Masanın her iki tarafında yer alanlar açısından son derece sıkıcı zamanlardan geçiyoruz. Global ve yerel varlıklar nezdinde fiyatlamalar açısından çok fazla bir değişiklik yok. Neredeyse yok. Tam bu cümlenin peşine Fitch’in Türkiye için yaptığı pozitif sürprizden söz etmek biraz garip olacak ama yapacak çok fazla bir şey de yok. 1>0 mantığı ile yola devam etmek en iyisi.
Küresel enflasyon -GSYH ağırlıklı hesaplama- bir süredir %5’in hemen üzerinde seyrediyor. Hızlı yükseliş ve geri çekilme döngüsünde mevcut seviyelerde bir şekilde yapışma var gibi düşündürüyor. Tam olarak teknik karşılığı yapışma olmasa da en azından yorulma, isteksizlik, ivme kaybı gibi ifadeler kullanmak yanlış olmaz. Kuşkusuz bu eğilimde manşet- çekirdek enflasyon ayrışmasının önemli bir yeri var. Yine global ekonomilerin kendi içerisinde enflasyona sebep olan başlıklar üzerinden ayrışmasının etkisi de var. Mesela ABD ve diğerleri gibi.
Bu noktada geride kalan haftada ECB toplantısını takip ettiğimizi belirtelim. Fed öncesinde herhangi bir adım atarlar mı atmazlar mı tartışmaları bir süredir gündemi meşgul ederken, yine Fed kadar meşhur olmasa da projeksiyonlarındaki değişiklik bir miktar gidişat hakkında fikir sahibi olmamıza imkan tanıyor. Büyümenin ve enflasyonun aşağı yönde güncellenmesi Haziran için düşünülen senaryoları bir adım daha yaklaştırdı. Yıl genelinde swap piyasalarının ECB’den beklediği toplam indirim adımı büyüklüğü de -100bp oldu. Toplantı öncesinde de -90bp civarında şekilleniyordu.
Küresel piyasalardaki fiyatlamalar gelişmişinden gelişmekte olanına dek geniş çerçevede bir iyimserlik ve risk iştahı artışına işaret ediyor. Yedinci haftada da hisse senetleri artı bölgede kapanış yaparken, ABD hariç sepetteki prim ise %2’ye yakın gerçekleşti. Gelişmekte olan ülkelerin de bu furyada bir şekilde kendilerine yer bulduklarını ekleyelim. Doların son 3 haftanın tamamında değer kaybetmesi ve özellikle de ECB haftasında %1 geri çekilme ile trade etmesi risk iştahına bir desteğin de bu cepheden gelmesine alan açtı. Faizlerin nomimal ve reel gerilemesini de listeye ekleyelim.

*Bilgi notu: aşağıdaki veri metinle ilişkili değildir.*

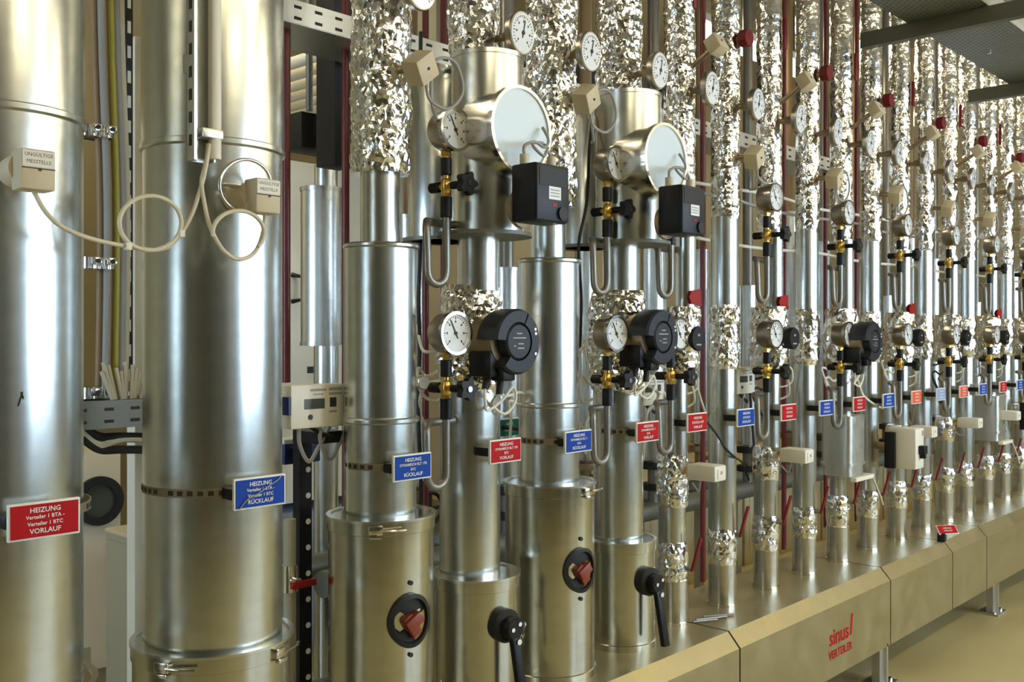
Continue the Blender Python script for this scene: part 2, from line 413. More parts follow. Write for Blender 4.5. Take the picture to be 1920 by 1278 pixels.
pipe(4, X4, 'pipe with blue sign and red-knob window between the two drums', S(X4, ('foil', -700, 388, 47, 1033), ('clad', 380, 492, 33, 1027), ('clad', 488, 908, 57, 1029)) +
     [('bead', zat(752, X4, 2), zat(762, X4, 2), rad(57, X4, 2), 2.0), ('bead', zat(486, X4, 2), zat(495, X4, 2), rad(57, X4, 2), 2.0), ('footshell', zat(902, X4, 2), Z0, rad(84, X4, 2), 2.0)])
pipe(5, X5, 'pipe with red sign, tall upper drum and black lever, the second of its kind', S(X5, ('foil', -700, 185, 42, 1160), ('drum', 180, 455, 62, 1178), ('clad', 455, 552, 34, 1165), ('pumpfoil', 545, 737, 49, 1158), ('clad', 730, 1014, 47, 1159)) +
     [('plate', zat(454, X5, 1.96), zat(460, X5, 1.96), .136, 1.965), ('footshell', zat(1008, X5, 2), Z0, rad(63.5, X5, 2), 2.0)])
SLIM = {6: 3.016, 7: 3.35, 8: 3.692, 9: 4.032, 10: 4.366, 11: 4.696, 12: 5.05, 13: 5.39, 14: 5.738, 15: 6.06, 16: 6.43, 17: 6.77, 18: 7.13, 19: 7.48, 20: 7.83}
pipe(6, X6, 'first slim pipe from the thick ones, red sign and two foil bands low down', S(X6, ('foil', -700, 335, 29, 1274), ('clad', 330, 578, 20, 1285), ('pumpfoil', 575, 700, 31, 1280), ('clad', 690, 852, 18, 1271), ('foil', 845, 948, 29, 1261), ('clad', 943, 1018, 26, 1260), ('foil', 1013, 1088, 29, 1261)) + [('base', zat(1084, X6, 2), Z0, rad(27, X6, 2), 2.0)])
def odn(i): return ORD[i - 6]
for i in range(7, 21):
    X = SLIM[i]; ret = i % 2 == 1
    lab = '%s slim pipe counted from the thick ones, %s' % (odn(i), 'straight, carrying a blue sign' if ret else 'with pressure gauges and a red sign')
    g = .0505
    if i == 7: g = .054
    if ret:
        secs = [('foil', 9, 1.975, g * 1.0, 1.985), ('clad', 1.985, 1.64, g, 1.99), ('foil', 1.65, 1.405, g * 1.07, 1.99), ('clad', 1.41, .79, g, 2.0), ('foil', .797, .655, g * 1.05, 2.0), ('base', .66, Z0, g, 2.0)]
    elif i == 10:
        secs = [('foil', 9, 1.96, g, 1.985), ('clad', 1.97, 1.64, .036, 1.965), ('pumpfoil', 1.655, 1.385, .07, 1.985), ('clad', 1.40, 1.10, .034, 1.97), ('clad', .93, .785, .036, 2.0), ('foil', .80, .655, g * 1.05, 2.0), ('base', .66, Z0, g, 2.0)]
    elif i == 16:
        secs = [('foil', 9, 1.96, g, 1.985), ('clad', 1.97, 1.64, .036, 1.965), ('pumpfoil', 1.655, 1.385, .07, 1.985), ('clad', 1.40, 1.10, .034, 1.97), ('clad', .93, .785, .036, 2.0), ('foil', .80, .655, g * 1.05, 2.0), ('base', .66, Z0, g, 2.0)]
    else:
        secs = [('foil', 9, 1.955, g, 1.985), ('clad', 1.965, 1.635, .037, 1.965), ('pumpfoil', 1.65, 1.385, .07, 1.985), ('clad', 1.40, 1.065, .034, 1.975), ('foil', 1.08, .942, .053, 2.0), ('clad', .95, .785, g * .97, 2.0), ('foil', .80, .655, g * 1.06, 2.0), ('base', .66, Z0, g, 2.0)]
    pipe(i, X, lab, secs)

# rear cylinder and side port of the two drums, stub and cap
for idx, X, zt in ((3, X3, zat(130, X3, 2.15)), (5, X5, zat(215, X5, 2.15))):
    root = PX[idx]; zb = zat(440 if idx == 3 else 455, X, 1.96) - BASE; zc = zat(246 if idx == 3 else 302, X, 1.82) - BASE
    MB().lathe([(.083, zb), (.083, zt - BASE - .03), (.07, zt - BASE)], (0, .165, 0), seg=48).build('rear_cylinder', M['galv'], root)
    MB().box((0, .08, zb - .003), (.15, .26, .010)).lathe([(.10, zb - .008), (.10, zb + .002)], (0, .165, 0), seg=48).build('rear_flange', M['tray_dull'], root)
    MB().lathe([(.09, 0), (.115, .04), (.115, .160)], (-.012, -.022, zc), (0, -1, 0), seg=64).build('side_port', M['galv_dull'], root)
    MB().ring((-.012, -.180, zc), (0, -1, 0), .112, .121, -.006, .012, 64).build('port_rim', M['chrome'], root)
    MB().lathe([(.117, 0), (.117, .006), (.1165, .0065)], (-.012, -.180, zc), (0, -1, 0), seg=64).build('port_cover', M['disc'], root)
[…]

Artık top Fed’in oyuna başlamasını bekliyor. Esas oradaki projeksiyonlar ve söylemler her iki uçtaki fiyatlamalar açısından kritik olacak.
İçeride ise beklenmeyen sürpriz bu kez pozitif anlamda Fitch’ten geldi. Görünümün artırılacağı beklentisine karşı kredi notundan da gelen adım muhtemelen kısa vadeli işlemlerde yerel varlıklara destek verecektir. Yerel seçimlerin yarattığı kısmi baskıyı biraz bekle-gör yaklaşımı ile okumak mümkün. Diğer yandan son 2 haftada artan FX talebi de hafızalardaki Mayıs seçimleri sonrasındaki fiyatlama davranışının hatırlanmasından. Ancak, her iki dönem arasındaki farklı yaklaşımlar ve piyasa koşullarını gözeterek hikayeye odaklanmak en sağlıklısı. Baskılanan bir kur ortamından nispeten daha serbest bırakılan ve değer kaybına izin verilen o dönem ile bugün arasında farklılıklar var ki belki de en önemlisi politika davranışlarının dış alemde de karşılık görüyor olması. Mesaj çok net: mevcut duruşumuzdan ödün vermediğimiz her çerçevede yolumuz açık.